Is Teddy's an anonymous, unknown bar? Not exactly. I remember, back in the days when Williamsburg was an actual artistic enclave—when scruffy young men wore wool caps because they were cold and poor, not because it was part of the hipster uniform—Teddy's was a key artist hangout. But today this wonderful old tavern is overshadowed by dozens of trendier new watering holes.
Teddy's is the oldest bar in Williamsburg. It's been around since 1889. For its first 30 years, it was a franchise bar serving a local brew whose name can still be seen in the beautiful stained-glass window facing the street: Peter Doelger's Extra Beer. That the sign is still there is a bit of a miracle, since Doelger's hasn't been made since Prohibition. Doelger was a millionaire beer baron, and probably a bit of a capitalist bastard; an anarchist once left a bomb on his doorstep. He also disapproved of his daughter Mathilda marrying a boxer named John West, even though that union gave the world Mae West.

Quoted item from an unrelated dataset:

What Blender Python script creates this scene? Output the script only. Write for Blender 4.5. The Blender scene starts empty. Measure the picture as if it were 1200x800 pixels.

One would love to picture Mae lifting one or two here at some point. But Mathilda remarried in the 1890s—wedding the son of another local brewer (sounds like daddy's doing)—so it's hard to say. Tammany Hall pols almost made good use of the place back in the day when saloons did double duty as political centers. An Alderman actually lived upstairs once.

The food served here is a relatively new phenomenon—new, meaning the last couple decades—and the weekend brunch is popular. Live bands play here Wednesdays, Thursdays and Fridays as part of a series that goes by the rather square name of "Williamsburg Nights." Television sets are tuned to the night's game. I always considered televisions in a historic bar a desecration of sacred space. But such are the compromises that must be made to please a modern clientele, for which drinking and talking is not entertainment enough.

The patrons on a recent night seem strangely not of Williamsburg. Parents with children, older couples, a group of visiting Japanese tourists. Or maybe this is just the other Williamsburg, the one that doesn't get the press. And maybe in twenty years, when the current crop of tattoo-parlor habitues have moved on, and the hot bar of the moment is a distant memory, these unglamorous barflies will still be here. And so will Teddy's.